YOUR OBJECTIVE: Return the lines exactly as they stand, from the first of the material through the line containing "for c, n in zip(cards, names): c['label'] = n".

==========

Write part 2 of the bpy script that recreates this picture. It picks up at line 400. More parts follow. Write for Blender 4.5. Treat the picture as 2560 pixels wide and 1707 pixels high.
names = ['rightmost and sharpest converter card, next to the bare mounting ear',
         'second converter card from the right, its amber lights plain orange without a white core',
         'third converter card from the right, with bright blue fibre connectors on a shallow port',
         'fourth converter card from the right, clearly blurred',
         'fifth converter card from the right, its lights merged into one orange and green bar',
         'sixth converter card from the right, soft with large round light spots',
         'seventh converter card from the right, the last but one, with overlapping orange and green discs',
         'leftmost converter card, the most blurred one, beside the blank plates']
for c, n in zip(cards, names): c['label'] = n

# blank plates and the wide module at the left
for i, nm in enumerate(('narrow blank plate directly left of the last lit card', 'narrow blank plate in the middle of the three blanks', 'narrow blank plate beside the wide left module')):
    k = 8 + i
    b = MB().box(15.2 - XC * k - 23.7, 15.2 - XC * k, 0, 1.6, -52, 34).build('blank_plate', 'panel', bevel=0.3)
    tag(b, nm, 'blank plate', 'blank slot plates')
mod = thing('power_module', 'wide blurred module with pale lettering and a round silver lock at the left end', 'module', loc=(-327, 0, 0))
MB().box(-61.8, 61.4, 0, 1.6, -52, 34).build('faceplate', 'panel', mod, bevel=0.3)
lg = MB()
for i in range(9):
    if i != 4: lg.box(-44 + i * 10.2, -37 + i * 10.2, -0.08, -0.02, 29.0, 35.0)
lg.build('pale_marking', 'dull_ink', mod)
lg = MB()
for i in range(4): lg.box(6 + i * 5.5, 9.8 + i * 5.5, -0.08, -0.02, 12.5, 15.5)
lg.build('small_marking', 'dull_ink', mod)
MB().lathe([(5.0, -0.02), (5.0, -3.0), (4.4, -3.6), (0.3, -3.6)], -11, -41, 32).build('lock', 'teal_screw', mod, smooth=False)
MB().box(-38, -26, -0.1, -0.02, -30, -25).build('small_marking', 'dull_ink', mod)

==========

ANSWER TO THE EXERCISE:
Write part 2 of the bpy script that recreates this picture. It picks up at line 400. More parts follow. Write for Blender 4.5. Treat the picture as 2560 pixels wide and 1707 pixels high.
names = ['rightmost and sharpest converter card, next to the bare mounting ear',
         'second converter card from the right, its amber lights plain orange without a white core',
         'third converter card from the right, with bright blue fibre connectors on a shallow port',
         'fourth converter card from the right, clearly blurred',
         'fifth converter card from the right, its lights merged into one orange and green bar',
         'sixth converter card from the right, soft with large round light spots',
         'seventh converter card from the right, the last but one, with overlapping orange and green discs',
         'leftmost converter card, the most blurred one, beside the blank plates']
for c, n in zip(cards, names): c['label'] = n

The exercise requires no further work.